Murphy's solo art is very, very slick. His fine lines and the minutiae he details so painstakingly (blades of grass, grains in boulders, pebbles, strands of hair) make every scene he creates stand out sharply and clearly. The world as depicted by him has no deformity, no dirt, no clutter; even his litter is clean! The perfection of each panel fosters a distinct aura of unreal orderliness that, like many Greek statues, is an ideal rather than a mirror. The word for Anderson-art is COMSOS, in the original sense.
Neal Adams is similar to Anderson's in its completeness (again, cosmos).
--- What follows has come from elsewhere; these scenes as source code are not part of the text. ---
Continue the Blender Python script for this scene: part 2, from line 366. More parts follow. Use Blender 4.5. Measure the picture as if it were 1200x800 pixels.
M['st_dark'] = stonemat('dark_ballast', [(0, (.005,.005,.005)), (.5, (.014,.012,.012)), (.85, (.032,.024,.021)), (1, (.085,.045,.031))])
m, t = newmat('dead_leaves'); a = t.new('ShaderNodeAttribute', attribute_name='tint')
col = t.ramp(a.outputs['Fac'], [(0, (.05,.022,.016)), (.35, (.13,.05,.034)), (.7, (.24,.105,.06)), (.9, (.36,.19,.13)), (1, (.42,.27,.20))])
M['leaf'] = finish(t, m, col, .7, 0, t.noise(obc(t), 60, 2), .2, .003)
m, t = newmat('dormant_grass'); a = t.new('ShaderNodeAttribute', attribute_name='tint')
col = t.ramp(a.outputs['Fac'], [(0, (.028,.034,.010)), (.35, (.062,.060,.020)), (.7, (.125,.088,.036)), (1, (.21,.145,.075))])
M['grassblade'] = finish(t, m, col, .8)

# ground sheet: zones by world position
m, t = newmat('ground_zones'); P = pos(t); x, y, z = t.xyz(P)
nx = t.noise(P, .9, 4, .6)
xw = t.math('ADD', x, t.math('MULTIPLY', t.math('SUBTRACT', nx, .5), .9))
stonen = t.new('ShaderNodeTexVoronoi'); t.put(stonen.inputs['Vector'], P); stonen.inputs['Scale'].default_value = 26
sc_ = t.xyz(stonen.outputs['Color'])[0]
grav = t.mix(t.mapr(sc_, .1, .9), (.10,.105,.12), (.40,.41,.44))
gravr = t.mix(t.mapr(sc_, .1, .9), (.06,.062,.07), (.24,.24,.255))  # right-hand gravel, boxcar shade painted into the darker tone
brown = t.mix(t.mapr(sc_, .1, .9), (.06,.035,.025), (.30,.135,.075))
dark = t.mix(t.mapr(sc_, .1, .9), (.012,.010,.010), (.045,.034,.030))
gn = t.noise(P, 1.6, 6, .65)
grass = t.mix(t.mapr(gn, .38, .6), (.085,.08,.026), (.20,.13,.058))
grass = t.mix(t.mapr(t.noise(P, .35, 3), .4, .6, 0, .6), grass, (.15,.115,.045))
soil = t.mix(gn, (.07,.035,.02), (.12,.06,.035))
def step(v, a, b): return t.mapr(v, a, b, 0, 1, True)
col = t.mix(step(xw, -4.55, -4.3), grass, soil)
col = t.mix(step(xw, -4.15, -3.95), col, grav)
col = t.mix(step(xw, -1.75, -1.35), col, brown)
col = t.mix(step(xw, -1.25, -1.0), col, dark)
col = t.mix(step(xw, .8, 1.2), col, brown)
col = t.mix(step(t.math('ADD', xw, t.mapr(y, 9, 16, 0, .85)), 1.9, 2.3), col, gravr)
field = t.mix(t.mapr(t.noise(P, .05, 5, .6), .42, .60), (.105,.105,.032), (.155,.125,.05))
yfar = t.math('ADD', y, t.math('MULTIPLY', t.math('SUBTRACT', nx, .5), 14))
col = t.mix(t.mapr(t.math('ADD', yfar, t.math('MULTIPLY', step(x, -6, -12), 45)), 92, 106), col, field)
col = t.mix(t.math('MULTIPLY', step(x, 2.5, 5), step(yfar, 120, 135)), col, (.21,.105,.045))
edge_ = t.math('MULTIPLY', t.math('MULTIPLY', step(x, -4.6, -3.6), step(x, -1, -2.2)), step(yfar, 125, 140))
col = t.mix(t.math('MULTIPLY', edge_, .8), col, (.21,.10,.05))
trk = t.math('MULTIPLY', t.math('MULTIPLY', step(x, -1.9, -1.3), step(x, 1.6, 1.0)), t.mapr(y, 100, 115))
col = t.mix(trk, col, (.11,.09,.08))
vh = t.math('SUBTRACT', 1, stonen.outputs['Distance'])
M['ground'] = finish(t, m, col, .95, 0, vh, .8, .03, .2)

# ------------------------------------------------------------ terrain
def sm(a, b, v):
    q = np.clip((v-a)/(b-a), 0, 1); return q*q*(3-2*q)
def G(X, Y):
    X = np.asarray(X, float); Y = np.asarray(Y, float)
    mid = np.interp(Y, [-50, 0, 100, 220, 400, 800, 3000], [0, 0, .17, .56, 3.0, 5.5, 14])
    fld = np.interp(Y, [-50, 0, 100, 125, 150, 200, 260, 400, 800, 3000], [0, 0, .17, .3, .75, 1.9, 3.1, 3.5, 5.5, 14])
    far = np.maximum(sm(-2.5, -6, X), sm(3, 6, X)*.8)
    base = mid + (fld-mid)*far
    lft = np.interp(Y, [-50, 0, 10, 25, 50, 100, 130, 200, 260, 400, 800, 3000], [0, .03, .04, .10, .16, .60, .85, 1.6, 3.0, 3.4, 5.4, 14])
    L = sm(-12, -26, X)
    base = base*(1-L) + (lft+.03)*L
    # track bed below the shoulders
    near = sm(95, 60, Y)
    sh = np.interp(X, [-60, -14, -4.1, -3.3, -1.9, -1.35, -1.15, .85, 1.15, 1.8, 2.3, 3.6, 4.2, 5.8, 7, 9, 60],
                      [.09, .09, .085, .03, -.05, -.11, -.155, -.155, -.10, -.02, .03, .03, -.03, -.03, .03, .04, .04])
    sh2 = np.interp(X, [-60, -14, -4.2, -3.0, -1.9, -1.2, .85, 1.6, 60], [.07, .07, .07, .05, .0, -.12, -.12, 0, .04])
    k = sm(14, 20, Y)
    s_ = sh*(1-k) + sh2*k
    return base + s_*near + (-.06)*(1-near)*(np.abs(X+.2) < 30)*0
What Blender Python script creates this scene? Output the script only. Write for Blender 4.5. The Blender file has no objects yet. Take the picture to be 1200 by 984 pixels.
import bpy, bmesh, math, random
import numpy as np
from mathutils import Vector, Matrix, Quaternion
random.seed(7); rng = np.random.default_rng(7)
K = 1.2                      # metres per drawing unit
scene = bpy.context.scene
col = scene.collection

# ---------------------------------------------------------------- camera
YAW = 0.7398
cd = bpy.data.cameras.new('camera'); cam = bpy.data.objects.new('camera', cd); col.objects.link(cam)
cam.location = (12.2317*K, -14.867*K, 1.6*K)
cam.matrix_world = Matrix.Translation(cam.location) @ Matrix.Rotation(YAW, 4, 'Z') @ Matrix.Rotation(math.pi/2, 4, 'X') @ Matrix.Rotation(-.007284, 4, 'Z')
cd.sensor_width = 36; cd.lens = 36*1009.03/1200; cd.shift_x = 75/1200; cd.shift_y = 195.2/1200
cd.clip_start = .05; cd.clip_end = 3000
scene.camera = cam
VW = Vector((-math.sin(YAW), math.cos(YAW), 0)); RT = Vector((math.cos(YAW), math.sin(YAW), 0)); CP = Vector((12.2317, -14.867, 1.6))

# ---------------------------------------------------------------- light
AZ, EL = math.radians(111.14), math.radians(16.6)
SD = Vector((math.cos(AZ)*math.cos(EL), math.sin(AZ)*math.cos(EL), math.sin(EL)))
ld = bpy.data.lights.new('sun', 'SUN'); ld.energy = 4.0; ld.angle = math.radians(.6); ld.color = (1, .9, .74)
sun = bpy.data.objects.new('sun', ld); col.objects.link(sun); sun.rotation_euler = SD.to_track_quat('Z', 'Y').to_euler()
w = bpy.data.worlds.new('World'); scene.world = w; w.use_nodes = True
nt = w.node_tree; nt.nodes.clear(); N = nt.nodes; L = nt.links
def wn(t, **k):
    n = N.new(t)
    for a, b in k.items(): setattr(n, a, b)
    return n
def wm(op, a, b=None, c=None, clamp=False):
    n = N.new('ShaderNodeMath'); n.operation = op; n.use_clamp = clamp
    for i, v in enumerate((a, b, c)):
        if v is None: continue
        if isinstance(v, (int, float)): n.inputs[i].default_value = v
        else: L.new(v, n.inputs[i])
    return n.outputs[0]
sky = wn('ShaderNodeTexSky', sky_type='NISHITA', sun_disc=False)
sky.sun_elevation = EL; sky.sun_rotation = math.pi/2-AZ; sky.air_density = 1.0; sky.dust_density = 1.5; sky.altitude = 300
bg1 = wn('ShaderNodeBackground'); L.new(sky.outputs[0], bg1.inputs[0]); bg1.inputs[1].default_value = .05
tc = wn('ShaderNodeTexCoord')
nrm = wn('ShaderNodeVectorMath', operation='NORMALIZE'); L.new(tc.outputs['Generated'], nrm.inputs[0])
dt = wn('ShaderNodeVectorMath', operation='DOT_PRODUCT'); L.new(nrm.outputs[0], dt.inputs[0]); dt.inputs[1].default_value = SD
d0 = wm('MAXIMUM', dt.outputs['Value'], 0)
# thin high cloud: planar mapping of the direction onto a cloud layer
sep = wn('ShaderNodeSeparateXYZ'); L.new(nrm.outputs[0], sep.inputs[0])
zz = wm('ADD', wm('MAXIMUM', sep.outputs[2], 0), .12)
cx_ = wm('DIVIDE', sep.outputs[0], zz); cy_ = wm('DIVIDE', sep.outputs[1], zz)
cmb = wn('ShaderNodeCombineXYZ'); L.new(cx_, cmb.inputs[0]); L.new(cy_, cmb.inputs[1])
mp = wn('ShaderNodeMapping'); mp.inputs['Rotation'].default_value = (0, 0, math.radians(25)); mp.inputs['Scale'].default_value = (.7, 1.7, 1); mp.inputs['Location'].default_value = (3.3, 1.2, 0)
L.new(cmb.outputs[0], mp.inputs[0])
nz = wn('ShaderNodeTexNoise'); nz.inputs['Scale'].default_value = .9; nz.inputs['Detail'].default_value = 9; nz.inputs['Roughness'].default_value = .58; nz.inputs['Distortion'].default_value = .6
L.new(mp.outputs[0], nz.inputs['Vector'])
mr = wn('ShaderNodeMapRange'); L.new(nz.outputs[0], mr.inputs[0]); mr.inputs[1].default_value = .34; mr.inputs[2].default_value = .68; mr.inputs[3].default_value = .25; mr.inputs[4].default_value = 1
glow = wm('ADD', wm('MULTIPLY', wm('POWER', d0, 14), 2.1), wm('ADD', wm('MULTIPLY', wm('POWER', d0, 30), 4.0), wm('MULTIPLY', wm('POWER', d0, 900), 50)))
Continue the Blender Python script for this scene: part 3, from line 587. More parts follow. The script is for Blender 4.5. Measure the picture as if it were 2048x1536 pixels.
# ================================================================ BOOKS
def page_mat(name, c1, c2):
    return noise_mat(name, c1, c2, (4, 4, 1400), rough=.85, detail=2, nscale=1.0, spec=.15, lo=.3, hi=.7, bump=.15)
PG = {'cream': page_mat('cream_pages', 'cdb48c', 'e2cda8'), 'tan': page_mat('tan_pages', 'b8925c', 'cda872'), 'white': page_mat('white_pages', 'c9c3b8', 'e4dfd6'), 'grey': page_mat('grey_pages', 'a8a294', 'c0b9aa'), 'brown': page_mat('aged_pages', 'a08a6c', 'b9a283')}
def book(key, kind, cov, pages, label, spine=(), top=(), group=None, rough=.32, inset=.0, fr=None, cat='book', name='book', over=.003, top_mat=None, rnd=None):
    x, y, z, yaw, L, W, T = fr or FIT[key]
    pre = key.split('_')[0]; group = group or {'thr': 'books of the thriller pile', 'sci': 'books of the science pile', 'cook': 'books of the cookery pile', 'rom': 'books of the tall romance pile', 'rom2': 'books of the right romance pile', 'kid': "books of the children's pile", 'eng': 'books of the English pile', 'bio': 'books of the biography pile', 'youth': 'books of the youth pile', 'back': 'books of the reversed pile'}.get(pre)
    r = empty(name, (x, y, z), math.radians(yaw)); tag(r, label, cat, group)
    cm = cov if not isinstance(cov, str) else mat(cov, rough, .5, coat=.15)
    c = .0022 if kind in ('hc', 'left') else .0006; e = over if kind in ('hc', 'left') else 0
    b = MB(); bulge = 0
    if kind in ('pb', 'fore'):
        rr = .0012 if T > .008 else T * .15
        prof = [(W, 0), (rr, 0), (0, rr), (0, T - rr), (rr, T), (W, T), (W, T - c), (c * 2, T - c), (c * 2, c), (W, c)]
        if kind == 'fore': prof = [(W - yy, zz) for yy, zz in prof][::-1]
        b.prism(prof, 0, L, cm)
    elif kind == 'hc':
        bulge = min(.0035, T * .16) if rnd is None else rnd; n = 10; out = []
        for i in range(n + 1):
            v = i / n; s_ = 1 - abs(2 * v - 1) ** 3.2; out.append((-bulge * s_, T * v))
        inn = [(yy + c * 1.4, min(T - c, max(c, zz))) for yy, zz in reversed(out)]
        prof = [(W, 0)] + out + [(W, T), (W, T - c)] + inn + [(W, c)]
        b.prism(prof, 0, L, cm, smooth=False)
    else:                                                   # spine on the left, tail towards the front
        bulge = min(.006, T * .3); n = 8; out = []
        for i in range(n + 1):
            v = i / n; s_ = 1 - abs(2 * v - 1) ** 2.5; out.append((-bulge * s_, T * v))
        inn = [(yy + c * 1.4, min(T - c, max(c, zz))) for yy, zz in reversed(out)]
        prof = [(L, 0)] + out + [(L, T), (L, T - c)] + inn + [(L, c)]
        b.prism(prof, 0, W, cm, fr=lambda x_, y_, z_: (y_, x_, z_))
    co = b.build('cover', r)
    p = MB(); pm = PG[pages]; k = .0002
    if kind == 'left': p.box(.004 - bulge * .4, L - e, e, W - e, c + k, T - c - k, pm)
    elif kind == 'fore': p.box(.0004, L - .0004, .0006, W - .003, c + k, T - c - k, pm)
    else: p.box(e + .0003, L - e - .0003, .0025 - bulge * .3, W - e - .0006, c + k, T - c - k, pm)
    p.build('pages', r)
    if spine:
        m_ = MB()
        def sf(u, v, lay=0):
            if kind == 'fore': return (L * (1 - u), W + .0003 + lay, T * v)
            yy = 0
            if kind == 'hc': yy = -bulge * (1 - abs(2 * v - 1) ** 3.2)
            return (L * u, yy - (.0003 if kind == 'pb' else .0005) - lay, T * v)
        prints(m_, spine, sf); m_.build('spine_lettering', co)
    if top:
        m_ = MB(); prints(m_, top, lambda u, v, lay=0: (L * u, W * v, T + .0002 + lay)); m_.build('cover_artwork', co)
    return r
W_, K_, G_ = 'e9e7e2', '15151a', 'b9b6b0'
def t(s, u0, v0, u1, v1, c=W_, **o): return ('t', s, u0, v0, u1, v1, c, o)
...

It has, however, a quality that the other lacks; Neal's figures are tensely muscular and suggest bulk firmness.
Not so Jerry Grandenetti, whose work I would like to see unembellished by Murphy Anderson's unique style. 'Pilgrims of Peril' in Spectre 6 was bewildering in its artistic complexity. The colors were eye-staggering; the details numerous; the more than generous (even unnecessary) speed and radiance lines confusing; the backgrounds perplexing in their frequent distortion. The word for Grandenetti is, as I said, CHAOS.
Spectre belongs to a world of phantoms and magic and warlocks and demons and Good vs. Evil and bent reality; any artist who portrays him must have a bit of the wild weird in his style. J.G. fits that description -- to a 'T'!"
Richard Kalina, meanwhile, suggests that Grandenetti "made a mess" of issue six and Murphy Anderson "did a great, great job cleaning it up" while Paul Seydor praises the artist for his "imaginative page-spreads" and "Daliesque backgrounds" but feels that his Spectre's legs are "too stocky, too Supermanish to go with the lithe body".
I'd be surprised however, if any reader comments negatively upon Nick Cardy's fantastic looking cover. If there is one image which sums up The Spectre, this it. Interesting that it isn't quite in keeping with the cosmic adventuring Spectre we see here, but fits perfectly with what Aparo and Fleischer would do in the 70's. It makes me think of Julius Schwartz's "Why am I getting so many letters saying that the real Batman is being drawn by you in Brave and the Bold?" exchange with Neal Adams to which the artist replied "Because I know who Batman is supposed to be. Me and every kid knows who he's supposed to be". Cardy's image says "THIS is The Spectre!"
As for the story itself, I like that Skeates places an apprentice in the position of adversary to The Spectre rather than the master. There's something about the eagerness of a novice which energies this story in a way which I'm not an experienced practitioner of the black arts would have conveyed as well. The Spectre comes across as a bit of a novice himself, begging like a child to gain entrance to Corrigan's body and then dismissively, almost petulantly, hurling an energy bolt at his foes just to wrap things up. It's out of character, but I still have to credit Skeates for taking into consideration just what happens to The Spectre's mental state when he's placed in such a desperate situation. We've seen him at his most powerful; now we see him at his weakest and I appreciate the fact that each Spectre represents a being at opposite ends of the emotional spectrum.
Kind of questionable whether wearing Narkran's shoes would have really told The Spectre where the parchment he sought could be found, but who knows? I guess it was charged with his energy and he was omnipotent so, sure, why not?
Next issue, we'll get three Spectre tales in one so it'll be interesting to see how three different creators peer into the eyes of you know who.